In an attempt to tame inflation, the Fed set its federal funds rate to a range of 5.25% and 5.50%, the highest range in 23 years, which has put upward pressure on interest rates across the economy, particularly mortgage rates.
That which can’t continue forever, won’t.
That’s wonderful in conjunction with inflation for all other goods and services…
What’s the upper threshold on the Federal Reserve’s ability to print money?
What’s the upper threshold on foreign persons/institutions purchasing US homes?
I have a solution: Let’s import 50 million illegal aliens who will need housing that way the cost of housing will rise even further!!!
This has been a public service announcement from NALL, the National Association of Leftist Logic.
many Canadians under 35 are unlikely ever to be able to buy a place to live.
https://freerepublic.com/focus/f-news/4227565/posts
We went through this in the 70’s.
The only solution is nobody owns a home to make it fair. /s
The only question that really matters is “have home prices risen faster than the prices at extended care facilities?
No, you didn’t. Check your Math.
The high prices will keep foreign born, under 35, Canadiens from slipping across the border to America
I remember news reports and articles about how we will all have to lower expectations and downsize.
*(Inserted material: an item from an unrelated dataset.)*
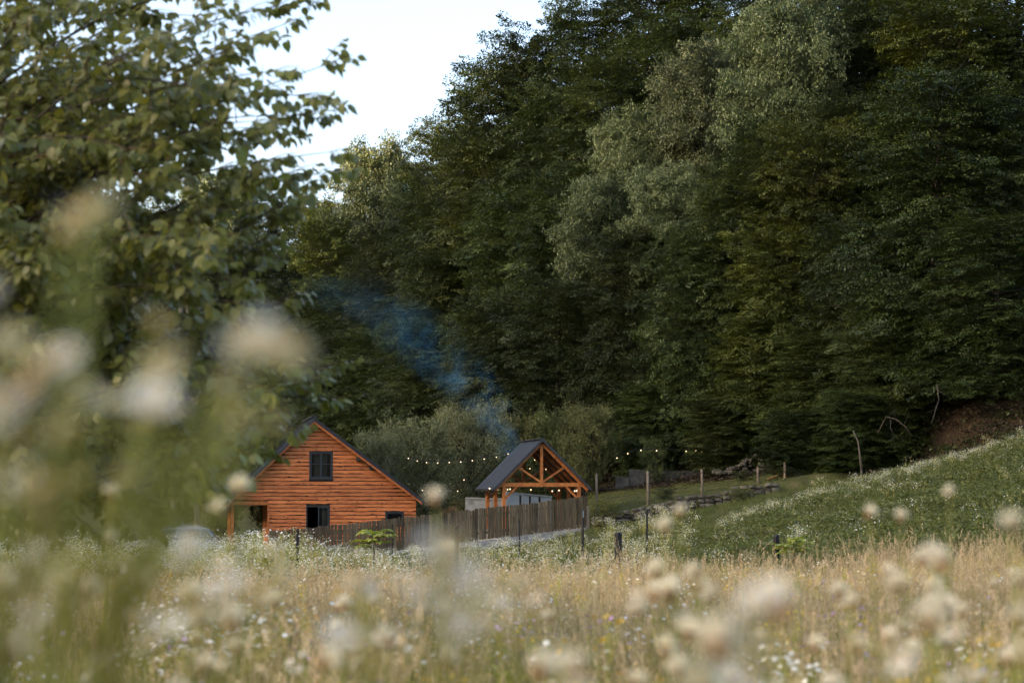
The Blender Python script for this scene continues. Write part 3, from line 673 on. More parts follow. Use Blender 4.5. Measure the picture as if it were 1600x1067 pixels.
for i in range(9):
    a = min(FLn * i / 8, FLn - .08); MB().box((a, .065, ftop(a) - FH - .5), (a + .09, .155, ftop(a) - .06)).build('post', M['post'], fence)
n = 10
for i in range(n):
    a, b = FLn * i / n, FLn * (i + 1) / n - .012; zt = (ftop(a) + ftop(b)) / 2 - FH - .03
    MB().add([(a, -.16, ftop(a) - FH - .03), (b, -.16, ftop(b) - FH - .03), (b, .10, ftop(b) - FH - .03), (a, .10, ftop(a) - FH - .03),
              (a, -.20, zt - .75), (b, -.20, zt - .75), (b, .10, zt - .75), (a, .10, zt - .75)], [(0, 1, 2, 3), (7, 6, 5, 4), (4, 5, 1, 0), (5, 6, 2, 1), (6, 7, 3, 2), (7, 4, 0, 3)]).build('footing', M['concrete'], fence)
MB().box((FLn + .06, -.06, ftop(FLn) - FH - .5), (FLn + .17, .05, ftop(FLn) - .38)).build('end_post', M['post'], fence)

# ---------------------------------------------------------------- low walls behind the pavilion and round the lawn
def wall_box(name, p, q, Y, th, zb, mat, lab, cope=True, q_y=None):
    a, b = at(*p, Y), at(*q, q_y or Y)
    m = MB(); zt0, zt1 = a.z, b.z; d = Vector((b.x - a.x, b.y - a.y, 0)).normalized(); nn = Vector((-d.y, d.x, 0)) * th
    A, B = Vector((a.x, a.y, 0)), Vector((b.x, b.y, 0))
    vs = [(*A.xy, zb), (*B.xy, zb), (*(B + nn).xy, zb), (*(A + nn).xy, zb), (*A.xy, zt0), (*B.xy, zt1), (*(B + nn).xy, zt1), (*(A + nn).xy, zt0)]
    o = m.add(vs, [(0, 3, 2, 1), (4, 5, 6, 7), (0, 1, 5, 4), (1, 2, 6, 5), (2, 3, 7, 6), (3, 0, 4, 7)]).build(name, M[mat]); tag(o, lab, 'wall', kind='thing')
    if cope:
        e = nn.normalized() * .05
        vs = [(*(A - e).xy, zt0 + .002), (*(B - e).xy, zt1 + .002), (*(B + nn + e).xy, zt1 + .002), (*(A + nn + e).xy, zt0 + .002)]
        vs += [(x, y, z_ + .07) for x, y, z_ in vs]
        MB().add(vs, [(0, 3, 2, 1), (4, 5, 6, 7), (0, 1, 5, 4), (1, 2, 6, 5), (2, 3, 7, 6), (3, 0, 4, 7)]).build('coping', M['concrete'], o)
    return o
wall_box('garden_wall', (727, 779), (790, 781), 93, .25, -2.2, 'concrete', 'low grey concrete wall seen left of the pavilion posts')
wall_box('pale_wall', (791, 770), (862, 777), 95, .2, -2.2, 'palewall', 'low pale blue-grey wall seen through the pavilion', q_y=96.5)
for i, px in enumerate((813, 828, 843)):
    p = at(px, 774 + i, 90.5); m = MB(); m.box((-.045, -.045, -1.6), (.045, .045, 0)); o = m.build('dark_post', M['stake']); o.location = p
    tag(o, ['left', 'middle', 'right'][i] + ' one of three dark posts showing above the fence inside the pavilion', 'post', 'dark posts in the pavilion')
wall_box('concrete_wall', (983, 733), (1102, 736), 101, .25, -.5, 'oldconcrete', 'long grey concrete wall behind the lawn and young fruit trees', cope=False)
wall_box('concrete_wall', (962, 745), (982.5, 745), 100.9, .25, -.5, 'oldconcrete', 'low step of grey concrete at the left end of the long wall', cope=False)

# dry stone retaining wall at the lawn edge: each stone a piece
sw = empty('stone_wall', (0, 0, 0)); tag(sw, 'low dry stone retaining wall along the near edge of the lawn', 'wall', kind='thing')
def stone_mesh(seed):
    r = random.Random(seed); import bmesh
    bm = bmesh.new(); bmesh.ops.create_icosphere(bm, subdivisions=1, radius=.5)
    for v in bm.verts:
        c = v.co; c.x = math.copysign(abs(c.x) ** .6, c.x) * .75; c.y = math.copysign(abs(c.y) ** .6, c.y) * .75; c.z = math.copysign(abs(c.z) ** .6, c.z) * .75
        v.co = c * r.uniform(.82, 1.1)
    me = bpy.data.meshes.new('stone'); bm.to_mesh(me); bm.free(); me.materials.append(M['stone']); return me
ST = [stone_mesh(i) for i in range(6)]
rng = random.Random(21)
def stone(parent, loc, sx, sy, sz):
    o = bpy.data.objects.new('stone', rng.choice(ST)); link(o, parent); o.location = loc; o.scale = (sx, sy, sz); o.rotation_euler = (rng.uniform(-.15, .15), rng.uniform(-.15, .15), rng.uniform(-.3, .3))
x = 3.6
while x < 11.2:
    zt = Gs(x, 85.6) + .05; zb = Gs(x, 84.6) - .12; z_ = zb; wdt = rng.uniform(.26, .46)
    while z_ < zt - .05:
        hh = rng.uniform(.13, .22); stone(sw, (x + rng.uniform(-.04, .04), 85.0 + rng.uniform(-.06, .06), z_ + hh / 2), wdt * 1.05, .45, hh * 1.12); z_ += hh
    x += wdt * .9
# rubble heap and dead wood at the right end of the lawn
rb = empty('rubble_heap', at(1200, 762, 95)); tag(rb, 'heap of grey and pale rubble stones at the edge of the wood', 'rubble')
rb.location.z = Gs(rb.location.x, 95)
for i in range(110):
    u = rng.uniform(-2.6, 2.6); hgt = max(.1, 1.0 * math.exp(-((u + .2) / 1.3) ** 2)); s_ = rng.uniform(.12, .30)
    stone(rb, (u, rng.uniform(-.5, .5), rng.uniform(0, hgt)), s_ * 1.2, s_, s_ * .8)
for i, (p, q, Y) in enumerate([((1205, 764), (1262, 758), 90), ((1218, 771), (1275, 769), 89.5), ((1200, 776), (1250, 772), 89), ((1235, 766), (1248, 755), 90.2)]):
    a, b = at(*p, Y), at(*q, Y + .6); a.z = max(a.z, Gs(a.x, a.y) + .04); b.z = max(b.z, Gs(b.x, b.y) + .06)
    o = MB().tube([a, (a + b) / 2 + Vector((0, 0, .04)), b], [.05, .045, .03], 6).build('fallen_branch', M['brown'], None, True)
    tag(o, ['topmost', 'middle', 'lowest', 'short upright'][i] + ' reddish fallen branch lying by the rubble heap', 'branch', 'fallen branches')

# wire fence with wooden posts round the lawn
wf = empty('wire_fence', (0, 0, 0)); tag(wf, 'wire fence on round wooden posts across the lawn', 'fence')
posts = [(932, 740, 786, 87), (1012, 736, 789, 86.2), (1096.5, 733, 786, 86.2), (1184, 729, 775, 88), (1226, 722, 773, 87), (1269, 752, 776, 82)]
tops = []
for px, yt, yb, Y in posts:
    a = at(px, yt, Y); zb = Gs(a.x, Y) - .3
    MB().tube([(a.x, Y, zb), (a.x + .01, Y, (zb + a.z) / 2), (a.x, Y, a.z)], [.06, .055, .05], 8).build('post', M['post'], wf, True); tops.append(a)
for f_ in (.12, .38, .64, .9):
    for a, b in zip(tops[:-1], tops[1:]):
        za, zb = Gs(a.x, a.y), Gs(b.x, b.y)
        MB().tube([(a.x, a.y - .06, za + (a.z - za) * f_), (b.x, b.y - .06, zb + (b.z - zb) * f_)], .006, 4).build('wire', M['stake'], wf)

# ---------------------------------------------------------------- dark stakes standing in the meadow
STK = [(465, 826, 890, 48, .055, 'dark stake left of the leafy sapling, in front of the plank fence'), (613, 818, 885, 62, .045, 'thin dark stake just right of the leafy sapling'),
       (713.5, 822, 905, 34, .075, 'thick grey stake among white blooms in front of the fence'), (812, 812, 864, 60, .035, 'thin dark stake before the middle of the plank fence'),
       (910.5, 796, 864, 56, .05, 'dark stake with a light tip before the right end of the plank fence'), (1011, 796, 866, 56, .05, 'dark stake standing in the flowery grass before the stone wall'),
       (966, 832, 893, 33, .085, 'thick black stake with a cut top at the edge of the golden grass'), (1213, 836, 880, 36, .075, 'thick dark stake beside the yellow-green sapling on the right')]
for px, yt, yb, Y, wd, lab in STK:
    p = at(px, yt, Y); zb = Gs(p.x, Y) - .3; m = MB(); h = wd / 2
    m.box((-h, -h, zb - p.z), (h, h, -.02)); m.add([(-h, -h, -.02), (h, -h, -.02), (h, h, -.02), (-h, h, -.02), (-h * .8, -h * .7, .0), (h * .5, -h * .7, .012), (h * .5, h * .7, .012), (-h * .8, h * .7, 0)],
        [(4, 5, 6, 7), (0, 1, 5, 4), (1, 2, 6, 5), (2, 3, 7, 6), (3, 0, 4, 7)])
    o = m.build('stake', M['stake']); o.location = p; o.rotation_euler = (0, rng.uniform(-.012, .012), rng.uniform(0, .7)); tag(o, lab, 'stake', 'stakes in the meadow')
    if 'light tip' in lab: MB().box((-h * .7, -h * 1.15, -.22), (h * .5, -h * 1.01, -.03)).build('paint_mark', M['palewall'], o)

# ---------------------------------------------------------------- two-legged wooden pole left of the cottage
up = empty('wooden_pole', at(292, 800, 84)); up.location.z = Gs(up.location.x, 84); tag(up, 'tall two-legged wooden pole with a cross bar left of the cottage', 'pole')
def upl(px, py, dy=0):
    p = at(px, py, 84 + dy); return p - up.location
MB().tube([upl(308, 880), upl(307, 700), upl(290, 400), upl(288, 370)], [.13, .125, .11, .10], 10).build('leg', M['pole'], up, True)
MB().tube([upl(268, 880), upl(274, 700), upl(285, 400), upl(286, 375)], [.13, .125, .11, .10], 10).build('leg', M['pole'], up, True)
MB().tube([upl(269, 722, -.16), upl(314, 727, -.16)], .075, 8).build('cross_bar', M['pole'], up, True)
MB().tube([upl(262, 660, -.16), upl(266, 640, -.16), upl(268, 610, -.16)], .05, 6).build('brace', M['pole'], up, True)
MB().bar(upl(262, 392), upl(312, 392), .12, .12).build('cross_arm', M['pole'], up)
for px in (266, 308): MB().tube([upl(px, 390), upl(px, 384), upl(px, 380)], [.035, .06, .04], 8).build('insulator', M['palewall'], up)

# ---------------------------------------------------------------- car half hidden in the grass left of the cottage
car = empty('parked_car', (0, 0, 0)); cp = at(276, 862, 80); car.location = (cp.x, 80, at(276, 823, 80).z - 1.46); car.rotation_euler = (0, 0, R(6))
tag(car, 'grey-blue parked car almost hidden by the tall meadow left of the cottage', 'car')
def car_section(prof, ys, tap, mat, name, parent):
    m = MB(); n = len(prof); vs = []
    for y, k in zip(ys, tap):
        for x, z_ in prof: vs.append((x * k, y, z_))
    fs = [(i + j * n, (i + 1) % n + j * n, (i + 1) % n + (j + 1) * n, i + (j + 1) * n) for j in range(len(ys) - 1) for i in range(n)]
    fs += [tuple(reversed(range(n))), tuple(range(n * (len(ys) - 1), n * len(ys)))]
    return m.add(vs, fs).build(name, mat, parent, True)
body = [(-1.95, .35), (-2.0, .62), (-1.9, .86), (-1.2, .95), (1.25, .97), (1.9, .90), (2.0, .6), (1.95, .35)]
car_section(body, (-.86, -.78, .78, .86), (.97, 1, 1, .97), M['carpaint'], 'body', car)
cab = [(-1.15, .94), (-.55, 1.36), (-.3, 1.42), (1.0, 1.43), (1.3, 1.36), (1.72, .95)]
car_section(cab, (-.70, -.62, .62, .70), (.96, 1, 1, .96), M['carpaint'], 'cabin', car)
for l, r in (((-.98, 1.0), (-.52, 1.32)), ((.08, 1.0), (.08, 1.36)), ((.98, 1.0), (.98, 1.35))): pass
for q in ([(-.98, 1.0), (.02, 1.0), (.02, 1.36), (-.50, 1.33)], [(.10, 1.0), (.92, 1.0), (.92, 1.36), (.10, 1.36)], [(1.0, 1.0), (1.5, 1.0), (1.24, 1.32), (1.0, 1.35)]):
    m = MB(); vs = [(x, -.712, z_) for x, z_ in q] + [(x, -.700, z_) for x, z_ in q]; m.add(vs, [(0, 1, 2, 3), (0, 4, 5, 1), (1, 5, 6, 2), (2, 6, 7, 3), (3, 7, 4, 0)]).build('side_window', M['glass'], car)
MB().tube([(-.5, -.62, 1.45), (-.3, -.62, 1.49), (.9, -.62, 1.49), (1.1, -.62, 1.45)], .022, 6).build('roof_rail', M['chrome'], car)
MB().box((-1.99, -.75, .62), (-1.93, -.5, .76)).build('headlight', M['chrome'], car); MB().box((1.92, -.75, .66), (2.0, -.5, .82)).build('tail_light', M['rubber'], car)
for x in (-1.25, 1.25):
    for y in (-.82, .82):
        m = MB(); m.tube([(x, y - .1, .31), (x, y + .1, .31)], .31, 18); wh = m.build('wheel', M['rubber'], car)
        m = MB(); m.tube([(x, y - .115, .31), (x, y + .115, .31)], .19, 14); m.build('rim', M['chrome'], wh)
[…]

It was the era of stagflation.
FWIW, YMMV.
“Remember news and articles” isn’t Math.
The fact there was inflation and high rates does not equate the two situations.
Compare total cost of living v wages then and now. It’s not even remotely close.
Agreed. The American Dream has been stolen.
And it’s getting worse in every aspect whether Mathematical or not.
Demographically, morally, legally, etc.
Have to admit: the media did a good job scaring the crap out of people back then, but then Reagan took office...
Here are the numbers:
https://www.longtermtrends.net/home-price-median-annual-income-ratio/
In the 1970s home prices averaged four times median household income.
Today they are seven times median household income.
That is the total price to purchase.
Interest rates were higher in the 1970s so that made mortgage payments somewhat more comparable depending on the size and terms of the mortgage.
Not nearly as bad and those of us who lived through it still saw a decent future ahead of us. Relative to what’s happening now, one could say that future actually came true. Not so much this time for anyone looking 40-50 years out.
Only man with enough guts, energy and snarts to change direction of country is president Vivek. Rest are just swamp politicians and Trump is getting old.
when you raise the minimum wage... everyone that earned slightly more than minimum wage because of the difficulty of dangerousness of the job demands more, because they deserve more.
Then all those wage increases trickle down at every stage of the process and the result is inflation.